ナヌートのマーラー交響曲第5番
曲目/マーラー 交響曲第5番嬰ハ短調
1. Trauermarsch 11:50
2. Stürmisch Bewegt 13:12
3. Scherzo 15:29
4. Adiagietto 9:03
5. Rondo: Finale 13:41
指揮/アントン・ナヌート
演奏/リュブリアナ放送交響楽団
豪pickwick music PCC3013
日本ではこのアントン・ナヌートのマーラーの交響曲第5番はディアゴスティーニの「THE Classic COLLECTION」で発売されていますが、小生の手元にあるのはオーストラリアのキャッスル・コミュニケーションのpickwickレーベルから発売された2枚組のCDのものです。1991年に発売されたものですから、ディアゴスティーニ盤よりは古いものでしょう。録音についてのデータは記載されていませんが、多分1980年代中頃以降の録音でしょう。このアントン・ナヌートの国内盤はCD初期にキャニオンから一部発売されましたが、価格が高かった上になの知られていない演奏ものだったので発売されていたことすら忘れ去られています。そんなこともあり、ディアゴスティーニ(同朋舍)から発売された時は幽霊指揮者の扱いをされていたことが懐かしく思い出されます。確かに1枚目のワーグナーは明らかに幽霊指揮者のアルフレード・ショルツが登場していますからねぇ。

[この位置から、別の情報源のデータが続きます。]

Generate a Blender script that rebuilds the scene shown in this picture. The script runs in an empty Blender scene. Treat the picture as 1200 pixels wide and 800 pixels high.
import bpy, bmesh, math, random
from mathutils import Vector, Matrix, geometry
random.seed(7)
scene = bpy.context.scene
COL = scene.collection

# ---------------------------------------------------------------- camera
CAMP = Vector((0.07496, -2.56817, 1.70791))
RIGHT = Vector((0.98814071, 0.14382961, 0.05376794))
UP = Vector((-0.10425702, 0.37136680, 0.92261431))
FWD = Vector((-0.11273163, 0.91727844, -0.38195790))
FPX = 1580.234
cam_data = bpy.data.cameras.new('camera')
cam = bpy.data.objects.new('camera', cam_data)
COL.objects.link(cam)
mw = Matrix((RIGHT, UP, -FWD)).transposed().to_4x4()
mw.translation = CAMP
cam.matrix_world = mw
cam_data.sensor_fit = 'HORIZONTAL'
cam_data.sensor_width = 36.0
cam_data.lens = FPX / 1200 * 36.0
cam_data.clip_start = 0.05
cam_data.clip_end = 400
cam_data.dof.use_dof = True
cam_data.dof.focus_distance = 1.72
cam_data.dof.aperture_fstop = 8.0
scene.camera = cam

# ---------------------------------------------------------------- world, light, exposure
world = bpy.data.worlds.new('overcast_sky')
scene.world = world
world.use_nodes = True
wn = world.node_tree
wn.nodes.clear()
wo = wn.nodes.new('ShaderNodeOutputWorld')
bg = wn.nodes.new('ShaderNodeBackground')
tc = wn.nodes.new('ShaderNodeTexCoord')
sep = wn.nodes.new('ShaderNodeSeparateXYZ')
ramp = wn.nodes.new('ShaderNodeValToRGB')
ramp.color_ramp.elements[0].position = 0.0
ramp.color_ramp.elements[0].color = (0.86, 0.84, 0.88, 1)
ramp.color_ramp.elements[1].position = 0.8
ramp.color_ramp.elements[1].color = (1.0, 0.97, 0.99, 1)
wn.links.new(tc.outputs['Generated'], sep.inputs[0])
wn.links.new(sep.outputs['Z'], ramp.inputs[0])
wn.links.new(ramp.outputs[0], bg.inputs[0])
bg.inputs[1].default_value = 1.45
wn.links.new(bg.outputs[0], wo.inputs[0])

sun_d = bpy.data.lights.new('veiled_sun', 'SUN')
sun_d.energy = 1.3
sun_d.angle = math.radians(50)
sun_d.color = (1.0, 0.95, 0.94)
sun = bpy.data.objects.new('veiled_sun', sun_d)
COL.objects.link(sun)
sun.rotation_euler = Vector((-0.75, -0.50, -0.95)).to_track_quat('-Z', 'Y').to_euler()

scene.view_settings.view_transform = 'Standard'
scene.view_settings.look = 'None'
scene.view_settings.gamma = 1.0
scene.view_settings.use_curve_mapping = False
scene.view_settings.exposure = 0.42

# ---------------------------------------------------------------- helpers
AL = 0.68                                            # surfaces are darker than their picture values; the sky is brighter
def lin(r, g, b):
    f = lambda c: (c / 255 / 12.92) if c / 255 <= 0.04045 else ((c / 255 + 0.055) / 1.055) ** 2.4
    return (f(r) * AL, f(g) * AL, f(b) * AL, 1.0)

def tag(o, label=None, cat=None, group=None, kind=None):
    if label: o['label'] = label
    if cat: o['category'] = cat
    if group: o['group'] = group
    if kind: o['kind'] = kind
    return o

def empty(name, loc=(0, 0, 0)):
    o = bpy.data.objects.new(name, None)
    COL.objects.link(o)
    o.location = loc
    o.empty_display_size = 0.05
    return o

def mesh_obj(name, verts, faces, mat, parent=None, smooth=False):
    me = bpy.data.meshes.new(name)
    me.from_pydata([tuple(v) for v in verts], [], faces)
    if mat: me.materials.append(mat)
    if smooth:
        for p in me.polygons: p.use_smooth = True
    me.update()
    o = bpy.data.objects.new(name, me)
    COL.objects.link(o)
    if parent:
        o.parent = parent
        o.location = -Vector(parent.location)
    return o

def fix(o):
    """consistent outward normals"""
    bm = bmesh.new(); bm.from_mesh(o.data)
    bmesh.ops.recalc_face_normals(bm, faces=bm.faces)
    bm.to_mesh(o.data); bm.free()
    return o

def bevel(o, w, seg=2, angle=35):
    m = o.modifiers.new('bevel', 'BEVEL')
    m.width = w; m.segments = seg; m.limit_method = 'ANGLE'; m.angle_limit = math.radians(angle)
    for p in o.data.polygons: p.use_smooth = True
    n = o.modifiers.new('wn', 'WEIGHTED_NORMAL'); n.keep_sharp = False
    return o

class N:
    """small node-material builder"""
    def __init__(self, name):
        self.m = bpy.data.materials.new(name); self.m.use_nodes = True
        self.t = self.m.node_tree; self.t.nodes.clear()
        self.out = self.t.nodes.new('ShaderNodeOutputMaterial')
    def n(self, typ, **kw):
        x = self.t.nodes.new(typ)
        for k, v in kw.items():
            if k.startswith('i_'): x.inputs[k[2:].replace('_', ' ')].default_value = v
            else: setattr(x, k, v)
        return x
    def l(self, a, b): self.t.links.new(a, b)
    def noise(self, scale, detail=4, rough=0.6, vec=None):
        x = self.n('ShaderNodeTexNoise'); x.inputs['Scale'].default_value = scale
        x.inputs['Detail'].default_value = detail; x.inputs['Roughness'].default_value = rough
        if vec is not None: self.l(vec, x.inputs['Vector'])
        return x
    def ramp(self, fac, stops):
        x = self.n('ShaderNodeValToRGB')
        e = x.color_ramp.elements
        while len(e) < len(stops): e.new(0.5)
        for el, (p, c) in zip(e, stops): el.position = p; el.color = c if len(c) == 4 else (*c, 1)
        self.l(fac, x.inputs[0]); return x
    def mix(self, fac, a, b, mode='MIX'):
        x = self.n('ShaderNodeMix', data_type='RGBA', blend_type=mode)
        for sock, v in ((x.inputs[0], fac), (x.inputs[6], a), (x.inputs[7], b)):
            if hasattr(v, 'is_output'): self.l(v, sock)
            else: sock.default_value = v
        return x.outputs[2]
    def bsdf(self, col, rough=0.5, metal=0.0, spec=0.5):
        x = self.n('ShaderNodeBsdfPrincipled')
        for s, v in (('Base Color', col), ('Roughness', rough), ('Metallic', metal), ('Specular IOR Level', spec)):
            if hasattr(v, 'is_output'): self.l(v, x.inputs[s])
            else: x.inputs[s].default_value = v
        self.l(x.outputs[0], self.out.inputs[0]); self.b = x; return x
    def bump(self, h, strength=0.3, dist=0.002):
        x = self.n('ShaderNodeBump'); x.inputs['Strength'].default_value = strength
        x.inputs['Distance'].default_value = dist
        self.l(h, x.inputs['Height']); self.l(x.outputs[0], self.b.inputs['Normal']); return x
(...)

さて、肝心のナヌートのマーラーの交響曲第5番です。このディスクを手に入れた時、もう一枚ナヌートの指揮するショスタコーヴィチの交響曲第7番「レニングラード」のCDも購入しています。これは米ストラディヴァリから発売されたものです。それもいい演奏でしたが、これも水準以上の演奏レベルの一枚です。
いきなり「葬送行進曲」から始まる第1楽章ですが、ここでは重厚さを控えた流れで、あまり深刻ぶらない演奏になっています。トランペットも伸びのある艶やかな響きで、多分スロヴェニア・フィルハーモニー・ホールでの録音と思われますが、左右にしっかりと音声が広がる聴きやすい響きです。テンポは中庸で、ほとんど揺らすことなく、淡々と音楽を構築しています。まあ、1980年代のマーラーとしてはすっきりとまとまっていると言っていいでしょう。
第2楽章も一言でいえばクールな演奏です。マーラーの指示は「嵐のような荒々しい動きをもって。最大の激烈さをもって」というものですが、ナヌートのテンポはこの指示に忠実です。店主テットなんかは店舗に揺れがあり、15分以上かけて演奏していますから、そういう演奏に比べるとあっさりしています。初心者にはこういう演奏の方がわかりやすいのではないでしょうか。ただ、一つ編集にムラがあり、9分20秒ぐらいのところで音飛びがあります。
第3楽章のスケルツオの主題は控え気味で早いテンポで進んでいきます。いろいろな楽器がオブリガートで登場しますが、トランペットが快調なのでこちょっとホルンが一本調子なのが残念です。
映画「ベニスに死す」で一躍クローズアップされたアダージョですが、ナヌートは最初ハープをクローズアップさせる反面、弦を押さえています。ただ、テンポがスローになるとやや弦のアンサンブルが揃わなくなり、ちょっと音の透明度が不足気味になっています。それでも、一般の演奏の中で9分台は早い方なんですけどね。
第5楽章はホルンで開始されますが、ここもやや一本調子なのが残念といえば残念です。この楽章もナヌートはやや速めのテンポでグイグイ推し進めていきます。そんなこともあり、次から次へと旋律が折り重なるような展開で、うまくオーケストラの弱点をカバーしています。聞いているぶんには目まぐるしく音楽が流れていくので楽しい演奏です。著名な指揮者のだらだらとした演奏よりははるかに聞きやすい演奏になっています。クライマックスの作り方も堂に入っていて盛大に盛り上がります。この演奏がディアゴスティーニに採用されたのはファンの拡大には役立ったのではないでしょうか。
これはこのpickwick盤だけの問題かもしれません(上の貼り付け動画ではそんな無茶な終わり方はしていないようです)が、コーダの最後の和音が完全に消える前に音がカットされています。これがこの演奏で一番残念なところです。